[START Extracted information]
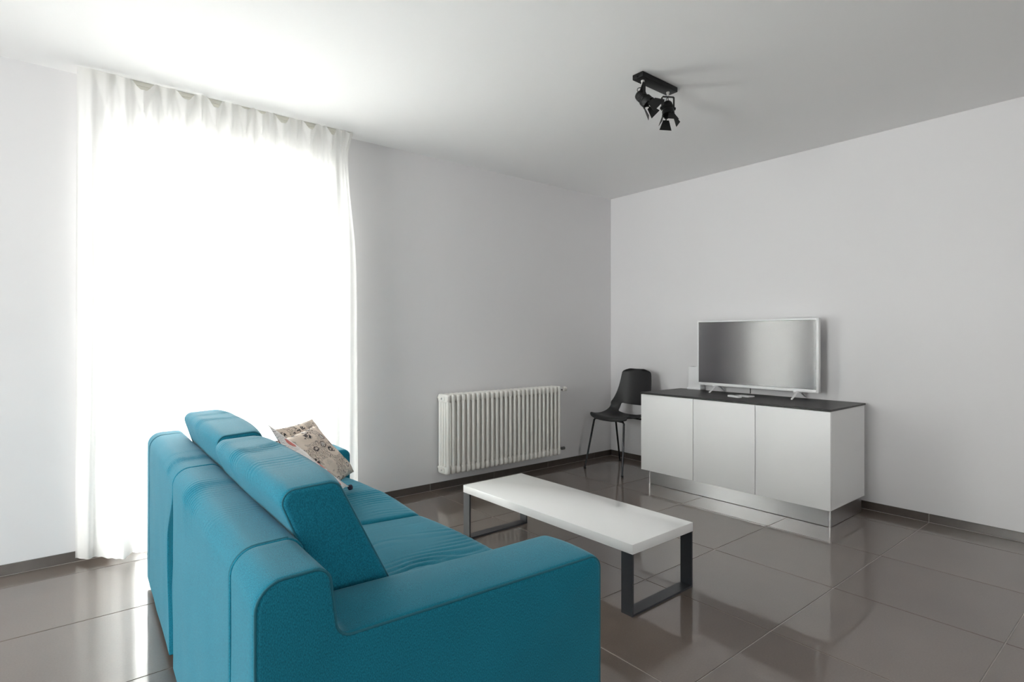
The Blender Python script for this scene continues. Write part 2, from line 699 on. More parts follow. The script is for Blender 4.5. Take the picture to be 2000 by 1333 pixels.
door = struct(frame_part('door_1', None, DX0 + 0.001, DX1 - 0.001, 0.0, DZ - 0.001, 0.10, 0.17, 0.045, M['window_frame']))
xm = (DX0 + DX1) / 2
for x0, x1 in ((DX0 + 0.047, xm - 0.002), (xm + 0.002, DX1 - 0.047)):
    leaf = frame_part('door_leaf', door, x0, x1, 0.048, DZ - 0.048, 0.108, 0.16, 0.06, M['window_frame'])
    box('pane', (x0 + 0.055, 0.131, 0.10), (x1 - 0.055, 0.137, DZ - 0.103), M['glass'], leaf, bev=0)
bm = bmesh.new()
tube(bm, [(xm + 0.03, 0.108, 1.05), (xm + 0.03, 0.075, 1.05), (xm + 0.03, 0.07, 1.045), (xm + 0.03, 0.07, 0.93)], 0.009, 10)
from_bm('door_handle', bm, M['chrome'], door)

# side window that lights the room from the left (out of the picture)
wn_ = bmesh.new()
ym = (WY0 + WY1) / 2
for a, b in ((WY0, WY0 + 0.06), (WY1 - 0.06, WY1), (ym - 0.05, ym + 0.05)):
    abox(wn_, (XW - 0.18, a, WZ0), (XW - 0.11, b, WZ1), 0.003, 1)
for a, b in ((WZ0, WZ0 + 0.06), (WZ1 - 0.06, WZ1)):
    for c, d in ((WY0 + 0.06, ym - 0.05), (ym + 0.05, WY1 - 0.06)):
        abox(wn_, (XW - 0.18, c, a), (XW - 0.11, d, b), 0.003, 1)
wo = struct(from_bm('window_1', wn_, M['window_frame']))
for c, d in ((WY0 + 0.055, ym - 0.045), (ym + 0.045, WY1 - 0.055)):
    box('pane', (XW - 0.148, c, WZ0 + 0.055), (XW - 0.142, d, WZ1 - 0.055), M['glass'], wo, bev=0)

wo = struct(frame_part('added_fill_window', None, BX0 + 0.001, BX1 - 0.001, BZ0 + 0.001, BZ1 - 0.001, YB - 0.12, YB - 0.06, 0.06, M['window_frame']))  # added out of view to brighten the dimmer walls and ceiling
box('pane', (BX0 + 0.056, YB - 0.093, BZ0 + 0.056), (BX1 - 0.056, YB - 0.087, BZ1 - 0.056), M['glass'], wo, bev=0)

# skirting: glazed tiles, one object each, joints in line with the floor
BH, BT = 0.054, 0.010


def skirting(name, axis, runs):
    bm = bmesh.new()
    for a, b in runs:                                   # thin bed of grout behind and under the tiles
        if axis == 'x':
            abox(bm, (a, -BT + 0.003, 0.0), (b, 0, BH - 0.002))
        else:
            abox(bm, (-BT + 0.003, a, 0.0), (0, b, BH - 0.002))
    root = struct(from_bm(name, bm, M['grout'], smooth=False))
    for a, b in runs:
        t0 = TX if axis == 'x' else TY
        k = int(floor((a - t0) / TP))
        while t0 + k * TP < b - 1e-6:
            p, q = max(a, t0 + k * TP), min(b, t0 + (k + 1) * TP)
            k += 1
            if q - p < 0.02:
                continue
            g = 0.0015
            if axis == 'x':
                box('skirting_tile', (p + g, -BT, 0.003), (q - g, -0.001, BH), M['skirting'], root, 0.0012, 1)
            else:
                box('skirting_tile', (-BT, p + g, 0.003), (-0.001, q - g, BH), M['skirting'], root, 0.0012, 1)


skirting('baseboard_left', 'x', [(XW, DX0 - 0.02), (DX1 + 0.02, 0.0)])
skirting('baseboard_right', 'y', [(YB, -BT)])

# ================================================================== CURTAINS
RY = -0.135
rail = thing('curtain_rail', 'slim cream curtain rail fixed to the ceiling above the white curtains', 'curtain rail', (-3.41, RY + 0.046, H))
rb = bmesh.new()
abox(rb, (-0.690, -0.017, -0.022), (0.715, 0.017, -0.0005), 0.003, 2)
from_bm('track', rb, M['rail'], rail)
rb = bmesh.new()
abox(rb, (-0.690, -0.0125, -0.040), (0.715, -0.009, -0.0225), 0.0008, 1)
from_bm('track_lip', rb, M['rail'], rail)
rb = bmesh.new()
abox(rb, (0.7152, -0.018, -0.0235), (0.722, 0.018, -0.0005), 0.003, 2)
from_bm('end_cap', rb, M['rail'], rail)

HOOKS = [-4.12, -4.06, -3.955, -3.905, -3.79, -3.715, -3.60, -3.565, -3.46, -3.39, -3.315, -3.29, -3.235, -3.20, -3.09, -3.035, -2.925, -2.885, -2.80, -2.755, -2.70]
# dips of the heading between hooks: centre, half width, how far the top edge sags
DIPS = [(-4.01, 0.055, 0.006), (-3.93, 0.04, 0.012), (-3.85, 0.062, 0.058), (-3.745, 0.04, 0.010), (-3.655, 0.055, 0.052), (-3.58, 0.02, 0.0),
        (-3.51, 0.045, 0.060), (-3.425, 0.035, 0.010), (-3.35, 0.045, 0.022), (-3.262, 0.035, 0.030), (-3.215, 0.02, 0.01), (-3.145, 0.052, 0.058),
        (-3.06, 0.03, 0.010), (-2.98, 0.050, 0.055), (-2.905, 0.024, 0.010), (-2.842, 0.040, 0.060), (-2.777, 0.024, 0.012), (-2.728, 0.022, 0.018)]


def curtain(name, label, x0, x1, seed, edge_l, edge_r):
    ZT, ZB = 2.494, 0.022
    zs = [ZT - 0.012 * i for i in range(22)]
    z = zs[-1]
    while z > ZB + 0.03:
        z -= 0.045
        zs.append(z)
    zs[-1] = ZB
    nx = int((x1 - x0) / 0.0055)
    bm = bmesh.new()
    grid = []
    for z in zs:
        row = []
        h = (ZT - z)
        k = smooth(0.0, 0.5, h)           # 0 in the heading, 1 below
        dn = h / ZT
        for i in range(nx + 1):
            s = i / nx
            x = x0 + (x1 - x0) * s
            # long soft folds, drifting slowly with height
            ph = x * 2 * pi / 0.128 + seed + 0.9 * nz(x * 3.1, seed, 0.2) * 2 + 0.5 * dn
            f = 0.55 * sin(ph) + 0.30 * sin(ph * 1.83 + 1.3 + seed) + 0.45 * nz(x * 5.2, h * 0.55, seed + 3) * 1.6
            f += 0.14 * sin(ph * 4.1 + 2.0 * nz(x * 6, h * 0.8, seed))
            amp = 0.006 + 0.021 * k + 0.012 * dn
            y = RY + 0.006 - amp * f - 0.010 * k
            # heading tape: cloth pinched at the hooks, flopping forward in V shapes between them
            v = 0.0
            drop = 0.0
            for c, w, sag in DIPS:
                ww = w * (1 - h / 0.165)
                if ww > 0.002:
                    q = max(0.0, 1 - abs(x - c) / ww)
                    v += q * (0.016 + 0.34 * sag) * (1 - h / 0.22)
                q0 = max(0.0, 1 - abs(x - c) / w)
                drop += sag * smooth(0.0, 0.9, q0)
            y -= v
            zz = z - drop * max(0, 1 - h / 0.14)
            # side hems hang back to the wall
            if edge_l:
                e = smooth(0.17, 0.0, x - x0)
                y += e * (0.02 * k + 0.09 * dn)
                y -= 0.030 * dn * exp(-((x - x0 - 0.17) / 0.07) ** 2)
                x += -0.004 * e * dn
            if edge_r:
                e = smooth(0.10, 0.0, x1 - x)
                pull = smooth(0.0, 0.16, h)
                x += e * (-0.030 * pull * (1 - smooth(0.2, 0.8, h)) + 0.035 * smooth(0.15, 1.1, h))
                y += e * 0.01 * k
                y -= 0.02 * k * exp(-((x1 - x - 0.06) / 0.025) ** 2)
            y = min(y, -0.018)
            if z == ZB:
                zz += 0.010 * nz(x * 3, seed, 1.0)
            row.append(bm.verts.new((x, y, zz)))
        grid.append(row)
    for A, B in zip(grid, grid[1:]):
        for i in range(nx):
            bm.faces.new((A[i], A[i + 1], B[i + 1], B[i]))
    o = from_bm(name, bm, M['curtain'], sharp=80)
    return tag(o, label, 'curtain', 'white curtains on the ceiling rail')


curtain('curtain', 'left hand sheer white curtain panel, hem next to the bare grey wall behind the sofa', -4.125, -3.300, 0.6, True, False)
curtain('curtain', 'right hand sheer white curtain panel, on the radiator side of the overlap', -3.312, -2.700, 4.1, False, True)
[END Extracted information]
[START Extracted information]
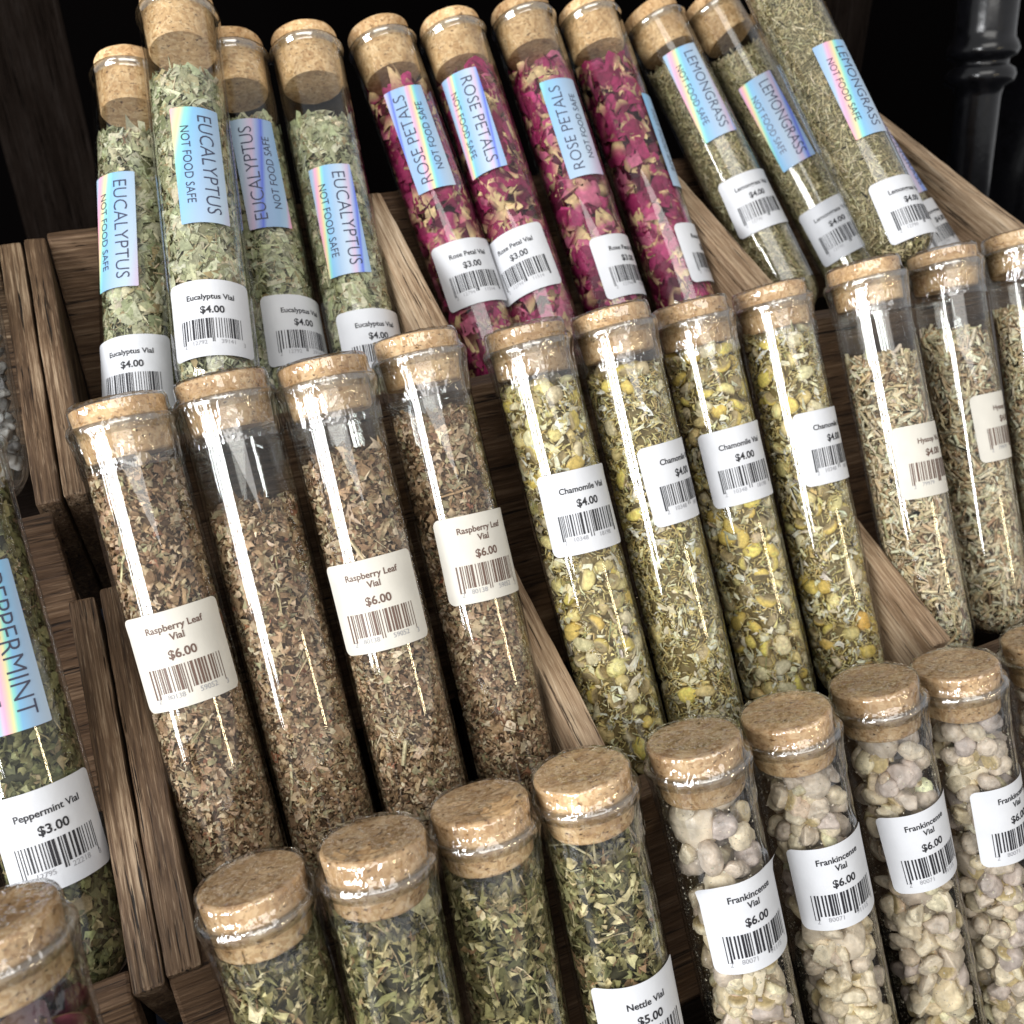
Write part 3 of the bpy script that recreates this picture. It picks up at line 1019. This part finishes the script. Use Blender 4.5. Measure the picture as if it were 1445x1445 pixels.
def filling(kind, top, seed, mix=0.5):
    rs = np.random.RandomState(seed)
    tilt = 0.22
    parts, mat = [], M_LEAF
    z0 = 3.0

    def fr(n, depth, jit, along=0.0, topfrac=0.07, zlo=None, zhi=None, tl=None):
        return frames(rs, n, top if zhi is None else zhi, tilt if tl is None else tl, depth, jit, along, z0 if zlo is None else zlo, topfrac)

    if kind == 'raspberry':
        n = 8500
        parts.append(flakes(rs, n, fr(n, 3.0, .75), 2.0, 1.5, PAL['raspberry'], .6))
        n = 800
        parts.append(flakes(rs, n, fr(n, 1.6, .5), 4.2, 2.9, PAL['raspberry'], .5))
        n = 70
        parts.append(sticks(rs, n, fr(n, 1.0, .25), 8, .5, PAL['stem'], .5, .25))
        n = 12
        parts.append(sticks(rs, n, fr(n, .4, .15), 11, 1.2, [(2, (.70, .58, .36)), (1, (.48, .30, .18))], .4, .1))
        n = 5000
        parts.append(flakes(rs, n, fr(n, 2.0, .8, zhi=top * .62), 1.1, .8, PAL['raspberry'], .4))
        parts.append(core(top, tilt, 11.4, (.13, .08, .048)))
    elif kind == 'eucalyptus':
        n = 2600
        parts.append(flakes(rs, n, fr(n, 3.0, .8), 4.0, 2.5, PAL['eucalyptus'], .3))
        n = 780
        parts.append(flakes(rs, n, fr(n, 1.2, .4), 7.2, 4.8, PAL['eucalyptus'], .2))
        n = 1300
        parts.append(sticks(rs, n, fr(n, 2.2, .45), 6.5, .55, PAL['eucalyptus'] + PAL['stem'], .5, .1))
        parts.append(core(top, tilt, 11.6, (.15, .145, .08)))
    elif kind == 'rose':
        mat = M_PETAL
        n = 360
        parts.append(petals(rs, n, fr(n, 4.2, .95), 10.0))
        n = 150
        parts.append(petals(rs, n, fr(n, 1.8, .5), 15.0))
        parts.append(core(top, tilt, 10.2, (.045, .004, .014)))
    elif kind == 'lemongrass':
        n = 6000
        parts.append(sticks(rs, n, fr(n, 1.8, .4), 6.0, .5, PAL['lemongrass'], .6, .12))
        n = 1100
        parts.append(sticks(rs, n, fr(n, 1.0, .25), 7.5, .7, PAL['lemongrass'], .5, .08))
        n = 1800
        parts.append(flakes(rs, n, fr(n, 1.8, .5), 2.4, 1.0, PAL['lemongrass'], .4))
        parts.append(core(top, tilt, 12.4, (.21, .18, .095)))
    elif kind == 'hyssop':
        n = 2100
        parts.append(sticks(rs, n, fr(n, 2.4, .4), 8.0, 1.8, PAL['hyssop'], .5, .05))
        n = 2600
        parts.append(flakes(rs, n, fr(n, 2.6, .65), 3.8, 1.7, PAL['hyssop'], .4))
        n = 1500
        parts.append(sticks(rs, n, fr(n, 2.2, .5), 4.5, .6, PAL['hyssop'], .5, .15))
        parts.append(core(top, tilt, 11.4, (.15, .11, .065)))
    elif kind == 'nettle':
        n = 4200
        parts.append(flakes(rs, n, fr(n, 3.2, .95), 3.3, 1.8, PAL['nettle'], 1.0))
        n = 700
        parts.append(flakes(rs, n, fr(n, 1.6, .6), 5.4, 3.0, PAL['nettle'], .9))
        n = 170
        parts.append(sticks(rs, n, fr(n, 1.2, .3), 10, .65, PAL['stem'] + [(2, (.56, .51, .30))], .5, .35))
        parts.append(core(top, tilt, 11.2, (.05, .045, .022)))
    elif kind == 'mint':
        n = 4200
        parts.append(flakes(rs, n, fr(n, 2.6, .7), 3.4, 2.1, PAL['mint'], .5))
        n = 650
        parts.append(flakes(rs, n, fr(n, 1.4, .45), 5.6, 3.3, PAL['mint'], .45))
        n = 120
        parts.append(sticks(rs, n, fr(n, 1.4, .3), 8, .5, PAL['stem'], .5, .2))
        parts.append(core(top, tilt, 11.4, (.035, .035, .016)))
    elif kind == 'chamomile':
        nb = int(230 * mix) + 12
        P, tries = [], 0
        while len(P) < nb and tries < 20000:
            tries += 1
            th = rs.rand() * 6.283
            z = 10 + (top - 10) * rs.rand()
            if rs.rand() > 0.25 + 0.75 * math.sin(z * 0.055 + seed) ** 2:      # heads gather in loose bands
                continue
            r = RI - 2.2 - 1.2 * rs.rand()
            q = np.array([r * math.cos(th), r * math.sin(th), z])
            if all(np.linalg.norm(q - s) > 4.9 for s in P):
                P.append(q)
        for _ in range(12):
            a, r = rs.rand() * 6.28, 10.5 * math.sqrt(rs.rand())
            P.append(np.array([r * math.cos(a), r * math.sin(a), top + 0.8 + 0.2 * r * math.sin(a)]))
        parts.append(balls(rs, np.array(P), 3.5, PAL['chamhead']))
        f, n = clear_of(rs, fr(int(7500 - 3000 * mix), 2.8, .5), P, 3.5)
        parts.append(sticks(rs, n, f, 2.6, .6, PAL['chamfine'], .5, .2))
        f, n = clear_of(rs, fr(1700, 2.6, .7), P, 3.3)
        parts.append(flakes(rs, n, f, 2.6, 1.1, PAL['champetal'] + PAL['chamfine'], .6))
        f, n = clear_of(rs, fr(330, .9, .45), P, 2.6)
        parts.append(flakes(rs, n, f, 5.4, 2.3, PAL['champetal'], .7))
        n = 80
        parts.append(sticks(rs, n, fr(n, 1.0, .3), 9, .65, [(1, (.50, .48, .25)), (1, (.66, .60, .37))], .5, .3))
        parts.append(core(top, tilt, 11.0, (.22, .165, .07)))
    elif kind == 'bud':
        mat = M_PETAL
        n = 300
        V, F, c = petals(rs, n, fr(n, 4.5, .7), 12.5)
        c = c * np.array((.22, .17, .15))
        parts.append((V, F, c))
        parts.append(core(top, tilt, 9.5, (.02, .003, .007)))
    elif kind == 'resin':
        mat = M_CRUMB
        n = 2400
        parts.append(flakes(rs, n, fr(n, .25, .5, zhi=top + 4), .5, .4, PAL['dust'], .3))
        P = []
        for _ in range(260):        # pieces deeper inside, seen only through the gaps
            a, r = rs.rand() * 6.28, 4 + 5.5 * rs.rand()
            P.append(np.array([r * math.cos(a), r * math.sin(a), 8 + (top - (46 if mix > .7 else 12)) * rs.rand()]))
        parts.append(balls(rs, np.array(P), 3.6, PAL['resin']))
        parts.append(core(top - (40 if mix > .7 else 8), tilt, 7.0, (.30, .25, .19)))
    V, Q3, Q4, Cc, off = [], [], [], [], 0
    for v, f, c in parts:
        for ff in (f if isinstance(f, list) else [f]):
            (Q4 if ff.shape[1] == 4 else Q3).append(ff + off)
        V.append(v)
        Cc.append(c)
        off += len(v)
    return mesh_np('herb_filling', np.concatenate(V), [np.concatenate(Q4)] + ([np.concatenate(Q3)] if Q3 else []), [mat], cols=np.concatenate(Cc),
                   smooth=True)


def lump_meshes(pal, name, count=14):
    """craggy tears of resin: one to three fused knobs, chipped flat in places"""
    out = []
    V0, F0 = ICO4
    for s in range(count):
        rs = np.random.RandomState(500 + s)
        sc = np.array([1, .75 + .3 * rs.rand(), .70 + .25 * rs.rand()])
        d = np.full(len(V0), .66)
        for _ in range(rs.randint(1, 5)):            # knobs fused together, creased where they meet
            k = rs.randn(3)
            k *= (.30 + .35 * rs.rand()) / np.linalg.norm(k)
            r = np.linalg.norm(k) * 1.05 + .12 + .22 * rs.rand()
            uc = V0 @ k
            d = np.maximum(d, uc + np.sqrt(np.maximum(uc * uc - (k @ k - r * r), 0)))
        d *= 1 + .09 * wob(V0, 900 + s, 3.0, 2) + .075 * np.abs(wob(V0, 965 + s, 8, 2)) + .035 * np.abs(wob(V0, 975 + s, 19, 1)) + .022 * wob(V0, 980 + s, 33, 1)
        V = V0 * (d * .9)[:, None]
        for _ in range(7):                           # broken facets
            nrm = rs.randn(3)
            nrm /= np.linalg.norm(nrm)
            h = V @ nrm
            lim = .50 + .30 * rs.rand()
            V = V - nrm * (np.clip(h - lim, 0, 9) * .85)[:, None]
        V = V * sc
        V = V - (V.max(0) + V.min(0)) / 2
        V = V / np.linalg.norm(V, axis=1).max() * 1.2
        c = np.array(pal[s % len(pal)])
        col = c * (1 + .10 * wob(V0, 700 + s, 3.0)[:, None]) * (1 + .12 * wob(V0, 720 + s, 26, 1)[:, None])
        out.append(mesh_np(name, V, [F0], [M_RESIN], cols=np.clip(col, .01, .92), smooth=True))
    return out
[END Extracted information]
- Your goal -
Repeat the entries above verbatim, but only from the line that has "Write part 3" down to the line that has "return frames(rs, n, top", inclusive.

- Expected answer -
Write part 3 of the bpy script that recreates this picture. It picks up at line 1019. This part finishes the script. Use Blender 4.5. Measure the picture as if it were 1445x1445 pixels.
def filling(kind, top, seed, mix=0.5):
    rs = np.random.RandomState(seed)
    tilt = 0.22
    parts, mat = [], M_LEAF
    z0 = 3.0

    def fr(n, depth, jit, along=0.0, topfrac=0.07, zlo=None, zhi=None, tl=None):
        return frames(rs, n, top if zhi is None else zhi, tilt if tl is None else tl, depth, jit, along, z0 if zlo is None else zlo, topfrac)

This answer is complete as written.